**Task to carry out**. Up to and including the line that contains "m.add(i1, [tuple(r)[::-1]], 0)", write out each line of the material from its first line, exactly.

3D scene scripts:
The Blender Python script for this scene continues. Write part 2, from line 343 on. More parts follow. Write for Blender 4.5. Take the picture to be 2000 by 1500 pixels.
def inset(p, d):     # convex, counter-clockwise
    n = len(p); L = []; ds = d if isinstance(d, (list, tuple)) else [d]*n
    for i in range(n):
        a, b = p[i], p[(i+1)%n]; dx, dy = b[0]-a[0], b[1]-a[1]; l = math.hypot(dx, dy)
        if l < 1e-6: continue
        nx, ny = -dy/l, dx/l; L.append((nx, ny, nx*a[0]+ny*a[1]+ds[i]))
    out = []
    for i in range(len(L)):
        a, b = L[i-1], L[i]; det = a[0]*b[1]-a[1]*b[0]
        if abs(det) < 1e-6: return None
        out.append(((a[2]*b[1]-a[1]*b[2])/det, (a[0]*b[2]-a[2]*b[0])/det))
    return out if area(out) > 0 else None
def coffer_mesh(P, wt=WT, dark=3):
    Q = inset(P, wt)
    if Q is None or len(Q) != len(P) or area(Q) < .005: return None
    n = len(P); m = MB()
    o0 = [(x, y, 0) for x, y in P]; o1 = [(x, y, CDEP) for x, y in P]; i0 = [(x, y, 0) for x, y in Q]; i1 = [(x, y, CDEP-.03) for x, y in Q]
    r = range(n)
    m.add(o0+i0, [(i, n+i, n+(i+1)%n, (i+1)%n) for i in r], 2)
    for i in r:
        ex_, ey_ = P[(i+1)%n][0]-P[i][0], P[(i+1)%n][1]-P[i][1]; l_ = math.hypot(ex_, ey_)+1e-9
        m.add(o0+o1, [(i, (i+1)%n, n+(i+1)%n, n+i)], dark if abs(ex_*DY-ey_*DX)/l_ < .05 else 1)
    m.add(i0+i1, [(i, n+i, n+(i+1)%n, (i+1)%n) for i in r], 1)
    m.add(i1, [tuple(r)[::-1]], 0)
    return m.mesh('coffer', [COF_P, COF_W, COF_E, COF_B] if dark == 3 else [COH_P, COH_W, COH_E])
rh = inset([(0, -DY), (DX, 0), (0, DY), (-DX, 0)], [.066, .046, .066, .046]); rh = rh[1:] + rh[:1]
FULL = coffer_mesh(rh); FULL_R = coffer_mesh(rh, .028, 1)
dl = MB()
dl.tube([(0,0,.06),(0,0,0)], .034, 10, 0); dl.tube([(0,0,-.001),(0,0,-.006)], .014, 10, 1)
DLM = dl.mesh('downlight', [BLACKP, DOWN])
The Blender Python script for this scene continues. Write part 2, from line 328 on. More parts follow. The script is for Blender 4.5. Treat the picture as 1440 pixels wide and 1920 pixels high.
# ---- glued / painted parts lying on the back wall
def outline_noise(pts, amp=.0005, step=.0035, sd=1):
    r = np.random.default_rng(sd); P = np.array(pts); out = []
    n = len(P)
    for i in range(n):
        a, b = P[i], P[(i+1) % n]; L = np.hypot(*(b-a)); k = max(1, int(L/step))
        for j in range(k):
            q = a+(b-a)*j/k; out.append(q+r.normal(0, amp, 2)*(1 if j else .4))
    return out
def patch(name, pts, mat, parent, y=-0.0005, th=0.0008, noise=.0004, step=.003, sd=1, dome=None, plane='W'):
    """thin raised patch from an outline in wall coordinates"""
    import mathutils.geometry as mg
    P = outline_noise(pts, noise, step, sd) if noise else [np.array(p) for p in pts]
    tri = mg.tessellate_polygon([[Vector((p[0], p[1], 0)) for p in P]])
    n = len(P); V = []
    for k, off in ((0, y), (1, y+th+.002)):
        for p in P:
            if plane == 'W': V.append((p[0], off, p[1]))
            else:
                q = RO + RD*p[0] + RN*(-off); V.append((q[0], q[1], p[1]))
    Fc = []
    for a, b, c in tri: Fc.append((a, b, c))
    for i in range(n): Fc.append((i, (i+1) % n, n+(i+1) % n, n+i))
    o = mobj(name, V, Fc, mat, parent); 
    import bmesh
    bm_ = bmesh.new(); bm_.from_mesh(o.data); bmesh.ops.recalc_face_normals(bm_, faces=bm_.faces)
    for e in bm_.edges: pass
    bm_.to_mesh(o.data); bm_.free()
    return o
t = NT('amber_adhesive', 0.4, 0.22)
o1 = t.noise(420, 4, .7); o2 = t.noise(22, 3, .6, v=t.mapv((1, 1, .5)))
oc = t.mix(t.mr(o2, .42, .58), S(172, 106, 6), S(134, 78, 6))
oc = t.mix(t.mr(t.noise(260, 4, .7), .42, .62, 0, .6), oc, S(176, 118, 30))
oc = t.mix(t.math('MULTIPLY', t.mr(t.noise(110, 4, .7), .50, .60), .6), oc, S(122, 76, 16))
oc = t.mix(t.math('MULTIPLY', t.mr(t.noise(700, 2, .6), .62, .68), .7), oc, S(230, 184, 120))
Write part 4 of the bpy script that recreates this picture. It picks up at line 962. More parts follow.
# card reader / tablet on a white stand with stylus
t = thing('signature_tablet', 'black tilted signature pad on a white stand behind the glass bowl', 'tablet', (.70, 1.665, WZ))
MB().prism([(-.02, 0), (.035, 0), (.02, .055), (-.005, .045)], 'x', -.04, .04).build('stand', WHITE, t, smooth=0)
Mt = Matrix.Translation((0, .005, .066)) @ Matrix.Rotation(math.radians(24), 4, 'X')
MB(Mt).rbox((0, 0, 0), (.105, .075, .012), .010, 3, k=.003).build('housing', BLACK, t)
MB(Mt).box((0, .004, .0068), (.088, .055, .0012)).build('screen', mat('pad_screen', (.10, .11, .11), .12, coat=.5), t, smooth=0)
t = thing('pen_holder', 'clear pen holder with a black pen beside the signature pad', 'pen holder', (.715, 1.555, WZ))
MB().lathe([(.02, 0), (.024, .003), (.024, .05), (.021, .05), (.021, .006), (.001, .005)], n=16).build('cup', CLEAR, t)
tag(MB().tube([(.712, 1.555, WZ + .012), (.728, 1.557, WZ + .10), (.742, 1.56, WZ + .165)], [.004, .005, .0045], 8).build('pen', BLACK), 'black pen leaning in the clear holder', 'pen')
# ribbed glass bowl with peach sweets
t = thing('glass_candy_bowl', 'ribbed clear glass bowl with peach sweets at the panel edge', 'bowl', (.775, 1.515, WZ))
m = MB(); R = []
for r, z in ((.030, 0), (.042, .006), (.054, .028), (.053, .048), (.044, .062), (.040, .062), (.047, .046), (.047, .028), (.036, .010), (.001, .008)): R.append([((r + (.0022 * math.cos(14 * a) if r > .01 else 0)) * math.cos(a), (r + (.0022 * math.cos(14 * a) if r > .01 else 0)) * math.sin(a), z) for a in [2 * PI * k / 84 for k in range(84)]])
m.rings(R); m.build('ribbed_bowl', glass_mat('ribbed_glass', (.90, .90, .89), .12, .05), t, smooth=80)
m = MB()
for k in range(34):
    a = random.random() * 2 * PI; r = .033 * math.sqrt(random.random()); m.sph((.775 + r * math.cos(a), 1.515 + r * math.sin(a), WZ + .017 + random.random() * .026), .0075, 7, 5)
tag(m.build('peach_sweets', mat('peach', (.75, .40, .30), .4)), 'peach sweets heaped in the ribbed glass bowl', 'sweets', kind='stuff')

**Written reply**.
The Blender Python script for this scene continues. Write part 2, from line 343 on. More parts follow. Write for Blender 4.5. Take the picture to be 2000 by 1500 pixels.
def inset(p, d):     # convex, counter-clockwise
    n = len(p); L = []; ds = d if isinstance(d, (list, tuple)) else [d]*n
    for i in range(n):
        a, b = p[i], p[(i+1)%n]; dx, dy = b[0]-a[0], b[1]-a[1]; l = math.hypot(dx, dy)
        if l < 1e-6: continue
        nx, ny = -dy/l, dx/l; L.append((nx, ny, nx*a[0]+ny*a[1]+ds[i]))
    out = []
    for i in range(len(L)):
        a, b = L[i-1], L[i]; det = a[0]*b[1]-a[1]*b[0]
        if abs(det) < 1e-6: return None
        out.append(((a[2]*b[1]-a[1]*b[2])/det, (a[0]*b[2]-a[2]*b[0])/det))
    return out if area(out) > 0 else None
def coffer_mesh(P, wt=WT, dark=3):
    Q = inset(P, wt)
    if Q is None or len(Q) != len(P) or area(Q) < .005: return None
    n = len(P); m = MB()
    o0 = [(x, y, 0) for x, y in P]; o1 = [(x, y, CDEP) for x, y in P]; i0 = [(x, y, 0) for x, y in Q]; i1 = [(x, y, CDEP-.03) for x, y in Q]
    r = range(n)
    m.add(o0+i0, [(i, n+i, n+(i+1)%n, (i+1)%n) for i in r], 2)
    for i in r:
        ex_, ey_ = P[(i+1)%n][0]-P[i][0], P[(i+1)%n][1]-P[i][1]; l_ = math.hypot(ex_, ey_)+1e-9
        m.add(o0+o1, [(i, (i+1)%n, n+(i+1)%n, n+i)], dark if abs(ex_*DY-ey_*DX)/l_ < .05 else 1)
    m.add(i0+i1, [(i, n+i, n+(i+1)%n, (i+1)%n) for i in r], 1)
    m.add(i1, [tuple(r)[::-1]], 0)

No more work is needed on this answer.